C++ method expansion

Question

Can you specialize a template method within a template class without specializing the class template parameter?

Please note that the specialization is on the value of the template parameter, not its type.

This seems to compile under Visual Studio 2008 SP1 complier, but not GCC 4.2.4.

#include <iostream>
using namespace std;
template <typename T>
class A
{
private:
    template <bool b>
    void testme();

    template <>
    void testme<true>() { cout << "true" << endl; };

    template <>
    void testme<false>() { cout << "false" << endl; };

public:
    void test();
};

template<typename T> struct select {};
template<> struct select<int>    { static const bool value = true; };
template<> struct select<double> { static const bool value = false; };

template <class T>
void A<T>::test() { testme<select<T>::value>(); }

int main(int argc, const char* argv[])
{
    A<int>      aInt;
    A<double>   aDouble;

    aInt.test();
    aDouble.test();

    return 0;
}

GCC tells me:"error: explicit specialization in non-namespace scope ‘class A’"

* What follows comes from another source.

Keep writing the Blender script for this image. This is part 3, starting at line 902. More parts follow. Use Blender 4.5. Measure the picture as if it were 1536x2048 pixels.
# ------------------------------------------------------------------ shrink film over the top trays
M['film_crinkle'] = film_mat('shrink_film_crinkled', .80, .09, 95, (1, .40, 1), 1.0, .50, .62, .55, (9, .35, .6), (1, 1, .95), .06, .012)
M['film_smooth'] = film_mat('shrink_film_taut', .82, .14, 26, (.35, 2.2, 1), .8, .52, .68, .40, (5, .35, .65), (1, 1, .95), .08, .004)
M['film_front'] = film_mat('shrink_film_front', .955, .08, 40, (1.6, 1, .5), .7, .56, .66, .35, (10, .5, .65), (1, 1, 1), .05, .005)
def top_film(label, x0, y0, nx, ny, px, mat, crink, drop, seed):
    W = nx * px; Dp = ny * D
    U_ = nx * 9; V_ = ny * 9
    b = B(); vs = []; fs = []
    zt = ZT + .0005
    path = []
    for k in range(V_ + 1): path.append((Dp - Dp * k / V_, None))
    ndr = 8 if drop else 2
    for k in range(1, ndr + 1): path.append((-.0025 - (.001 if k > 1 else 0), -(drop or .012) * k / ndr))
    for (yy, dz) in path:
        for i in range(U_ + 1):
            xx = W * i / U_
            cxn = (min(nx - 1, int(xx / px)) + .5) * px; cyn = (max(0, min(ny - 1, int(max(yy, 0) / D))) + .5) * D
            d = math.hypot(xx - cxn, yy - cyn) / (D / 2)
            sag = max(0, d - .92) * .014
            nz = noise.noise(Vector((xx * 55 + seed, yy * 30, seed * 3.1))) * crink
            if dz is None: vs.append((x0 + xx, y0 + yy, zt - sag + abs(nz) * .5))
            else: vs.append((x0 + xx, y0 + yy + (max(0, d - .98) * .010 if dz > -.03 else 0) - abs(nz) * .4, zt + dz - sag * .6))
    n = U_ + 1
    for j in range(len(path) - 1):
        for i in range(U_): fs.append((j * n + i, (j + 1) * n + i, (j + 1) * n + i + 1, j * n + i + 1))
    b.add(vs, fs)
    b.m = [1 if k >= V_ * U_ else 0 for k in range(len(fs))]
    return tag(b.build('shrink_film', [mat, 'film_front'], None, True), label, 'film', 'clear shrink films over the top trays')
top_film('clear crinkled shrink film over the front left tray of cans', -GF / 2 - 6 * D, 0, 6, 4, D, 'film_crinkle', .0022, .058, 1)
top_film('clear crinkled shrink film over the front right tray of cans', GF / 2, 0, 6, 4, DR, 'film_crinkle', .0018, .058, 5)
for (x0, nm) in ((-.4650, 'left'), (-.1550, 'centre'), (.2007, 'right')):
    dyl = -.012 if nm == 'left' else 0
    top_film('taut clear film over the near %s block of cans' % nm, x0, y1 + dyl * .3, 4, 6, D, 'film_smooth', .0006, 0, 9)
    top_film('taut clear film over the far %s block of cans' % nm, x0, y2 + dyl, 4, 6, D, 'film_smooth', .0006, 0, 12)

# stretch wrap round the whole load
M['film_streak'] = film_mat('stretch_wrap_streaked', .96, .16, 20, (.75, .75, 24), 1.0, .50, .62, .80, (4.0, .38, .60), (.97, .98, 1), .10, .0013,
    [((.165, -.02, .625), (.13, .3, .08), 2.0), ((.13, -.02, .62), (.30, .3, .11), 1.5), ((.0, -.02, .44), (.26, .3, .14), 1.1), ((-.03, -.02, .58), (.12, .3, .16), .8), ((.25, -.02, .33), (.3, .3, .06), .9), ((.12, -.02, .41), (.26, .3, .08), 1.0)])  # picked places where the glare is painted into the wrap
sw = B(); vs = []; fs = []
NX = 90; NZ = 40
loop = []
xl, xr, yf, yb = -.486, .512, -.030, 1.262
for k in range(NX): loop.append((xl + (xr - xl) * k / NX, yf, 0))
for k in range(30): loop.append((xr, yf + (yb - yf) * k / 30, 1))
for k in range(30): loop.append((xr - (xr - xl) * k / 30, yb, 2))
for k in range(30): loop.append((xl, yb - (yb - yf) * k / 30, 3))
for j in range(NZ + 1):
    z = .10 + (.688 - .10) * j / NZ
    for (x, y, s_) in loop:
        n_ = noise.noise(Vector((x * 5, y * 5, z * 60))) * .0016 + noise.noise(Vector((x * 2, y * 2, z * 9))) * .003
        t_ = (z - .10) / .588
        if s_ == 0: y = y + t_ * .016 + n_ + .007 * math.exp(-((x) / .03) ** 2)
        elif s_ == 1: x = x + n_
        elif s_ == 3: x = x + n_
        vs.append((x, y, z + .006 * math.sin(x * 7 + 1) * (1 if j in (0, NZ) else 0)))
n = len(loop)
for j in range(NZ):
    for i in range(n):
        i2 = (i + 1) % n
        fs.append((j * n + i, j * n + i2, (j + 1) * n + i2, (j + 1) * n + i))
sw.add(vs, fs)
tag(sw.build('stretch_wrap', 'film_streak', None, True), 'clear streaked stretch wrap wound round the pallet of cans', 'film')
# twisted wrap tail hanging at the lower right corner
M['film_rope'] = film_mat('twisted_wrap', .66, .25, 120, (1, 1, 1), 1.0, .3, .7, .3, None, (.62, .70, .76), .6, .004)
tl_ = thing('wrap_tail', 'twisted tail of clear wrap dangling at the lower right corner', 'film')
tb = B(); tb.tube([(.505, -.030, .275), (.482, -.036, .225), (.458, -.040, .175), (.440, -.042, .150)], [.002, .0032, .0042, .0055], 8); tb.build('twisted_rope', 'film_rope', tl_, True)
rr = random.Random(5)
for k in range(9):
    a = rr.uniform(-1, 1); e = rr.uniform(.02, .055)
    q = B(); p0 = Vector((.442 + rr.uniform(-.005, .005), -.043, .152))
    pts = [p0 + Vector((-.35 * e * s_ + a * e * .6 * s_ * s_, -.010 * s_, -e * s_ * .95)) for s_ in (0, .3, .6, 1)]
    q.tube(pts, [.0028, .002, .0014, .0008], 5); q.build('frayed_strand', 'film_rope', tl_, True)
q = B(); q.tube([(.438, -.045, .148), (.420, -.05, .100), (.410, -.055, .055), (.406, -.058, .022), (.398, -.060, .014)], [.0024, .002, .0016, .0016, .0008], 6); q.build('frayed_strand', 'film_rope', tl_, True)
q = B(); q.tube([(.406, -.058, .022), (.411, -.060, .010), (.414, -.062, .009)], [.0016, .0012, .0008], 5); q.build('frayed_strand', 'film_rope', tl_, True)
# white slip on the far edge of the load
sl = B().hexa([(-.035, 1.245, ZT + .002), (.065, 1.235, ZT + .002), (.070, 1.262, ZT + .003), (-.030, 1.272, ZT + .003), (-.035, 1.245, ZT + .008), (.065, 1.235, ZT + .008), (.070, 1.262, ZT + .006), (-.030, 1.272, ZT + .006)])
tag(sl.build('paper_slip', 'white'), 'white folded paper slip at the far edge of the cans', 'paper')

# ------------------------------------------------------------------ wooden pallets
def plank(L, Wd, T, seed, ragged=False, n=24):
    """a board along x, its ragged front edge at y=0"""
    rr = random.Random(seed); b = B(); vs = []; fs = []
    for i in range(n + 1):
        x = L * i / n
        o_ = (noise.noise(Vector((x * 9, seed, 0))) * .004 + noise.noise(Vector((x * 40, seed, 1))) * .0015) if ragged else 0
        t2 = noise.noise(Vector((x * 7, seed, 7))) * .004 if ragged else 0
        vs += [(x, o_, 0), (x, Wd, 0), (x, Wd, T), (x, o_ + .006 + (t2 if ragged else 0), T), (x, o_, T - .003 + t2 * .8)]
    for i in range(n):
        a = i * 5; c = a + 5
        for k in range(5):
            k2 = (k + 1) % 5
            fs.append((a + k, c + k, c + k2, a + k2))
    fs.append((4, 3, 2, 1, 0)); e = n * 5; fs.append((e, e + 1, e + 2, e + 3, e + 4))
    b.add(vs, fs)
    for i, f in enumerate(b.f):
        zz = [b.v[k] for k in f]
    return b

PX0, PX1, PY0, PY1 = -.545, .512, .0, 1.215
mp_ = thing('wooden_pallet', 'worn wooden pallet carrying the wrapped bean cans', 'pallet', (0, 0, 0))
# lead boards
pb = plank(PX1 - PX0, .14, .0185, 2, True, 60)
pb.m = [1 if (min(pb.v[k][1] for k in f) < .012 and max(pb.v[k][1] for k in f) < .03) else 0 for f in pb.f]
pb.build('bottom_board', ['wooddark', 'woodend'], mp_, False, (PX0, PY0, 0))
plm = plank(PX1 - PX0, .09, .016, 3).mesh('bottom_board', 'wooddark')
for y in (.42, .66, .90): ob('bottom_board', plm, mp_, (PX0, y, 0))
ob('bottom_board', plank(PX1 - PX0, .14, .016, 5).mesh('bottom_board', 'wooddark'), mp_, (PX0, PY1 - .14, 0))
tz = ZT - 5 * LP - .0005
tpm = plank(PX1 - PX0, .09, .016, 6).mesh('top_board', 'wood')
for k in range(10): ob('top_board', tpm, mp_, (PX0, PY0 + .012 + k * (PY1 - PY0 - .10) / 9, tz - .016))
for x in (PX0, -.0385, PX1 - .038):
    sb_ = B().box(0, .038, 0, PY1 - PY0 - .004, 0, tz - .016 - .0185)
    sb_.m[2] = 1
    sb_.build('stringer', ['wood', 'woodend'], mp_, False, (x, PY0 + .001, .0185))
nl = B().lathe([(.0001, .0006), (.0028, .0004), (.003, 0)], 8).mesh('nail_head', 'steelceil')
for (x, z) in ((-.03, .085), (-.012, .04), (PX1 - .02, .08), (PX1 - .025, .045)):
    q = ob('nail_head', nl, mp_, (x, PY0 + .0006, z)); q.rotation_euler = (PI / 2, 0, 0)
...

If it is not supported in the standard, can anyone tell me why?

Answer 1

It is not supported in the standard (and it is apparently a known bug with Visual Studio that you can do it).

The standard doesn't allow an inner template (member function or class) to be specialized without the outer template being specialized as well. One of the reasons for this is that you can normally just overload the function:

template<typename ty>
class A
{
public:
      void foo(bool b);
      void foo(int i);
};

Is equivalent to:

template<typename ty>
class A
{
public:
   template<typename ty2>
   void foo(ty2);

   template<>
   void foo(bool b);

   template<>
   void foo(int i);
};

Answer 2

I've never heard of that being possible; it would make sense to me if it was not supported by all compilers. So here is an idea for a workaround:

Implement a template function outside of your class which takes the same action as the method. Then you can specialize this function, and it call it from the method. Of course, you'll also have to pass in any member variables that it needs (and pointers thereto if you want to modify their values).

You could also create another template class as a subclass, and specialize that one, although I've never done this myself and am not 100% sure it would work. (Please comment to augment this answer if you know whether or not this second approach would work!)

Answer 3

Here is another workaround, also useful when you need to partialy specialize a function (which is not allowed). Create a template functor class (ie. class whose sole purpose is to execute a single member function, usually named operator() ), specialize it and then call from within your template function.

I think I learned this trick from Herb Sutter, but do not remember which book (or article) was that. For your needs it is probably overkill, but nonetheless ...

template <typename T>
struct select;

template <bool B>
struct testme_helper
{
  void operator()();
};

template <typename T>
class A
{
private:
  template <bool B> void testme()
  {
    testme_helper<B>()();
  }

public:
  void test()
  {
    testme<select<T>::value>();
  }
};

template<> void testme_helper<true>::operator()()
{
  std::cout << "true" << std::endl;
}

template<> void testme_helper<false>::operator()()
{
  std::cout << "false" << std::endl;
}

Answer 4

here is how you do it:

template<typename A>
struct SomeTempl {
    template<bool C> typename enable_if<C>::type 
    SomeOtherTempl() {
        std::cout << "true!";
    }

    template<bool C> typename enable_if<!C>::type 
    SomeOtherTempl() {
        std::cout << "false!";
    }
};

You can get enable_if from my other answer where i told them how to check for a member function's existance in a class using templates. or you can use boost, but remember to change enable_if to enable_if_c then.